Dayang Sumbi pun kemudian meminta kepada sang Ayah untuk pergi mengasingkan diri ke sebuah bukit dengan ditemani seekor anjing jantan, yaitu si Tumang. Selama pengasingannya, ia mengisi waktu dengan menenun. Satu waktu, saat Dayang Sumbi sedang asyik menenun di atas bale-bale, torak yang digunakannya jatuh ke bawah. Karena ia merasa malas untuk mengambilnya, ia hanya berkata “Siapa saja yang bisa mengambilkan torak itu, bila laki-laki akan saya jadikan suami, dan bila perempuan akan saya jadikan saudara”.
Di luar dugaan ternyata yang mengambilkan torak itu adalah Si Tumang. Dayang Sumbi pun harus memenuhi janjinya dan menikah dengan Si Tumang yang sebenarnya ia adalah seorang dewa yang tampan dan gagah. Raja yang mendengarnya merasa malu hingga Dayang Sumbi kembali diasingkan ke hutan untuk hidup hanya ditemani si Tumang.
Namun, pada malam bulan purnama, Dayang Sumbi terkejut karena si Tumang berubah ke wujud aslinya. Ia sempat tak percaya dan menganggap itu hanyalah mimpi sampai akhirnya Dayang Sumbi hamil dan melahirkan seorang anak laki-laki yang tampan. Mereka memberi nama anak laki-laki itu Sangkuriang. Maka, ia pun tumbuh menjadi laki-laki tampan dan kuat.
Suatu hari, Dayang Sumbi yang sedang ingin makan hati menjangan (kijang) menyuruh Sangkuriang untuk berburu sambil ditemani Si Tumang. Tapi setelah sekian lama pergi ke hutan, ia tak menemukan satu hewan pun. Sampai akhirnya ia melihat seekor babi hutan yang sedang lari, ia pun menyuruh Si Tumang untuk mengejarnya. Namun Si Tumang hanya diam saat melihat babi hutan tersebut, karena ia tahu babi hutan itu adalah Wayung Hyang yang sebenarnya nenek dari Sangkuriang. Kesal melihat Si Tumang yang diam saja, Sangkuriang pun menakut-nakuti Si Tumang dengan panahnya, tapi ternyata anak panah itu terlepas dan mengenai Si Tumang.
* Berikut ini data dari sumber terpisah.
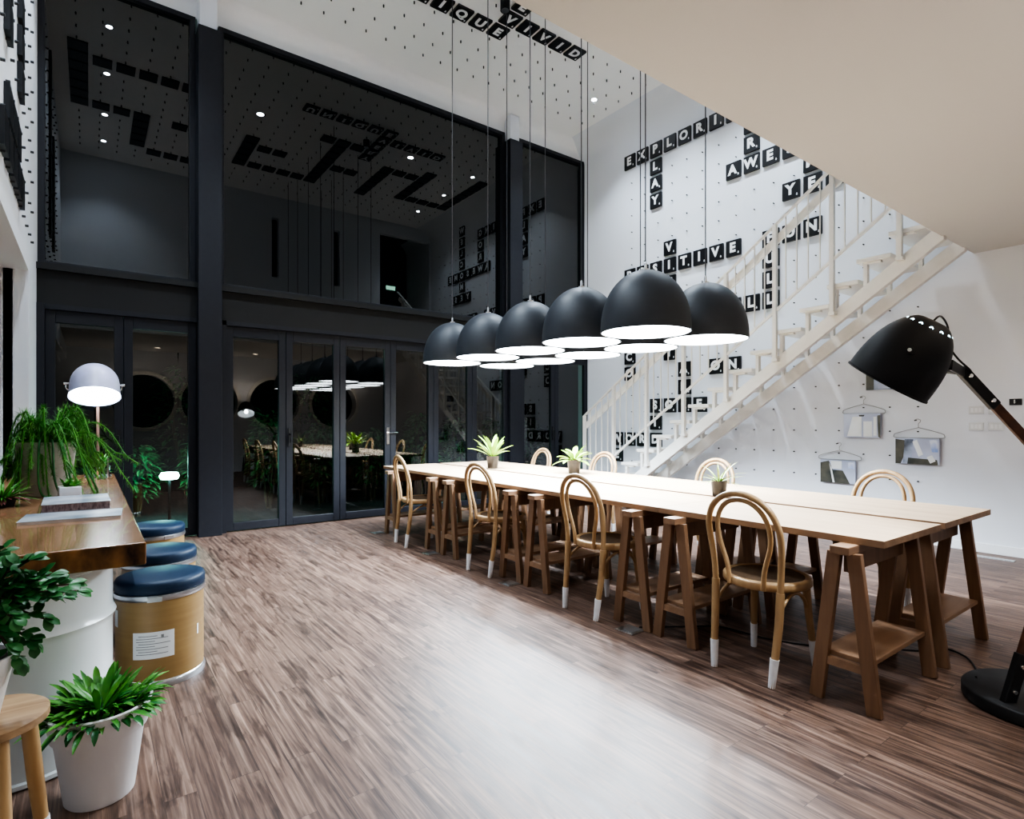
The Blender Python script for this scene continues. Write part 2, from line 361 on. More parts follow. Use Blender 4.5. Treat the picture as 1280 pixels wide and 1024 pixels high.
# door leaves
leaves = [(LX + .06, .278, 1), (.282, .938, 0), (1.23, 1.878, 0), (1.882, 2.532, 1), (2.536, 3.218, 0), (3.222, 3.868, 1), (3.872, 4.508, 0), (4.512, 5.158, 0), (5.402, 6.108, 0), (6.112, 6.848, 0)]
struct(MB().box(LX, LX + .06, 7.0, GY + .05, 0, 2.38).box(1.17, 1.23, 7.03, GY + .05, 0, 2.38).box(LX, .94, 7.03, GY + .05, 2.33, 2.38).box(1.17, 5.16, 7.03, GY + .05, 2.33, 2.38).box(5.4, WX, 7.03, GY + .05, 2.33, 2.38), 'door_frame', M['frame'])
for i, (a, b, hnd) in enumerate(leaves):
    d = struct(frame_rect(MB(), a, b, .01, 2.33, 7.06, 7.12, .078, .09, .12), 'door_%d' % (i + 1), M['frame'], bevel=.004)
    struct(pane(a + .07, b - .07, 7.09, .09, 2.22), 'door_pane', M['glass'], d, fix=False)
    if i in (0, 3, 4, 8):
        hx = b - .04 if i in (0, 4) else (a + .04 if i == 3 else b - .04)
        h = MB().box(hx - .018, hx + .018, 7.045, 7.06, .95, 1.17).tube([(hx, 7.05, 1.10), (hx, 7.0, 1.10)], .009, 8).tube([(hx, 7.003, 1.10), (hx + (.12 if i == 4 else -.0), 7.003, 1.10 if i == 4 else 1.0)], .009, 8)
        h.build('door_handle', M['chrome' if i == 4 else 'black'], d)
# outside: terrace, planting and a garden lamp
struct(MB().box(-6, 14, GY + .1, 18, -.12, -.02), 'ground', M['paving'])
struct(MB().box(-6, 14, 12.0, 12.2, -.02, 3.2), 'wall_garden', M['dark'])
def shrub(cx, cy, h, r, n, label, group, z0=-.02):
    t = empty('garden_shrub', label, 'shrub', (cx, cy, z0), group=group); f = MB()
    for k in range(n):
        th = random.uniform(0, 2*PI); ph = random.uniform(-.9, 1.2); rr = r * random.uniform(.5, 1)
        p = Vector((rr * math.cos(th) * math.cos(ph), rr * math.sin(th) * math.cos(ph), h * .55 + h * .45 * math.sin(ph) * random.uniform(.6, 1)))
        f.leaf(p, (math.cos(th) + random.uniform(-.5, .5), math.sin(th) + random.uniform(-.5, .5), random.uniform(-.3, .9)), (0, 0, 1), random.uniform(.08, .15), .045, .7, 3, shape=0)
    f.build('foliage', M['leafk'], t, fix=False)
    s = MB()
    for k in range(5):
        a = k * 1.256; s.tube([(0.03*math.cos(a), .03*math.sin(a), 0), (r*.4*math.cos(a), r*.4*math.sin(a), h*.5), (r*.6*math.cos(a), r*.6*math.sin(a), h*.85)], [.012, .009, .004], 5)
    s.build('stem', M['stem'], t)
for (x, y, h, r) in ((-.3, 9.0, 1.15, .29), (.5, 9.1, 1.0, .29), (1.3, 9.0, 1.1, .29), (2.1, 8.8, 1.5, .29), (2.9, 8.9, 1.3, .29), (3.7, 8.8, 1.2, .29), (4.5, 8.7, 1.5, .29), (5.3, 8.8, 1.4, .29), (6.1, 8.8, 1.4, .29), (6.9, 8.8, 1.4, .29), (1.3, 10.8, 2.3, .6), (3.3, 10.8, 2.2, .6)):
    shrub(x, y, h, r, 520, 'leafy green shrub growing in the dark garden behind the glass doors', 'garden shrubs outside the glass doors')
gl = empty('garden_lamp', 'small bright garden lamp glowing on the ground outside behind the left door', 'lamp', (.79, 8.15, -.02))
MB().tube([(0, 0, 0), (0, 0, .55)], .015, 8).build('stake', M['black'], gl)
MB().lathe([(.09, .56), (.11, .60), (.09, .64), (.0, .65)], 16).build('lamp_glass', M['gard_e'], gl, True)

# ------------------------------------------------------------------ pegs
G = .2565
def pegs(parent, pts, nrm, L, r):
    """the 100 nearest to the camera singly, the rest as one"""
    n = Vector(nrm)
    pts = sorted(pts, key=lambda p: (Vector(p) - Vector((0, 0, H))).length)
    me = MB().tube([(0, 0, 0), tuple(n * L)], r, 8).mesh('peg', M['peg'])
    for p in pts[:100]:
        o = bpy.data.objects.new('peg', me); COL.objects.link(o); o.location = p; o.parent = parent
    rest = MB()
    for p in pts[100:]: rest.tube([p, tuple(Vector(p) + n * L)], r, 6)
    if rest.v:
        o = rest.build('pegs', M['peg'], parent); o['kind'] = 'stuff'
# ------------------------------------------------------------------ letter tiles
T = .210; LET = {}
def letter_mesh(ch):
    if ch not in LET:
        cu = bpy.data.curves.new('t', 'FONT'); cu.body = ch; cu.size = .170; cu.align_x = 'CENTER'; cu.align_y = 'CENTER'; cu.extrude = .001; cu.offset = .0085; cu.resolution_u = 3
        ob = bpy.data.objects.new('t', cu); COL.objects.link(ob); bpy.context.view_layer.update()
        me = bpy.data.meshes.new_from_object(ob.evaluated_get(bpy.context.evaluated_depsgraph_get()))
        COL.objects.unlink(ob); bpy.data.objects.remove(ob)
        for v in me.vertices: v.co.x -= .008; v.co.y += .004
        mb = MB(); mb.v = [tuple(v.co) for v in me.vertices]; mb.f = [tuple(p.vertices) for p in me.polygons]
        mb.lathe([(0, .001), (.011, .001)], 8, (.076, -.072, 0)); mb.box(.070, .082, -.074, -.053, 0, .001)
        LET[ch] = mb.mesh('letter', M['letter'])
    return LET[ch]
tile_me = MB().box(-T/2, T/2, -T/2, T/2, 0, .028).mesh('letter_tile', M['tilem'])
def letter_tile(ch, loc, rot, label, group):
    o = bpy.data.objects.new('letter_tile', tile_me); COL.objects.link(o); o.location = loc; o.rotation_euler = rot
    tag(o, label, 'tile', group)
    if ch and ch != ' ':
        l = bpy.data.objects.new('letter', letter_mesh(ch)); COL.objects.link(l); l.parent = o; l.location = (0, 0, .0295)
ORD = ['first', 'second', 'third', 'fourth', 'fifth', 'sixth', 'seventh', 'eighth', 'ninth']
used = {}
YW = lambda i: 6.095 - G * i
ZW = lambda j: 5.335 - G * j
RW = (PI/2, 0, -PI/2)     # on the right wall, reading towards the camera
def wword(word, i, j, dr, seen=None):
    for k, ch in enumerate(word):
        ii, jj = (i + k, j) if dr == 'h' else (i, j + k)
        if (ii, jj) in used: continue
        used[(ii, jj)] = 1
        way = 'across' if dr == 'h' else 'down'
        if seen is None or k in seen:
            lab = 'black tile with white %s, %s tile of %s written %s on the stair wall' % (ch, ORD[k], word, way); g = 'letter tiles spelling %s' % word
        else:
            lab = 'black letter tile of %s high on the stair wall, mostly hidden' % word; g = 'hidden tiles of %s' % word
        letter_tile(ch, (WX - .004, YW(ii), ZW(jj)), RW, lab, g)
wword('EXPLORING', 0, 0, 'h', range(8))
wword('PLAY', 2, 0, 'v')
wword('OR', 8, 1, 'v')
wword('AWESOME', 7, 3, 'h', range(4))
wword('WELCOME', 11, -1, 'v', (5, 6))
wword('YES', 10, 5, 'h')
wword('POSITIVE', 0, 7, 'h')
wword('VICTORY', 3, 6, 'v')
wword('FUN', 9, 7, 'h')
wword('FULL', 9, 7, 'v')
wword('SKILL', 5, 10, 'h')
wword('CO', 0, 12, 'v')
wword('ON', 6, 13, 'h')
wword('ARE', 4, 13, 'v')
wword('SOME', 2, 15, 'h')
wword('HI', 2, 15, 'v')
wword('WORD', -1, 17, 'h')
wword('WE', -1, 17, 'v')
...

Sangkuriang yang kebingungan dan belum dapat hewan buruan, langsung menyembelih Si Tumang dengan mengambil hatinya untuk diberikan ke ibunya. Dayang Sumbi sangat senang bisa makan hati hasil buruan anaknya. Tapi setelah mengetahui hati yang dimakannya ialah hati Si Tumang, ia sangat marah karena sebenarnya si Tumang adalah ayah Sangkuriang. Saking marahnya ia memukul Sangkuriang dengan sendok yang terbuat dari tempurung kelapa sampai kepala Sangkuriang terluka dan berdarah.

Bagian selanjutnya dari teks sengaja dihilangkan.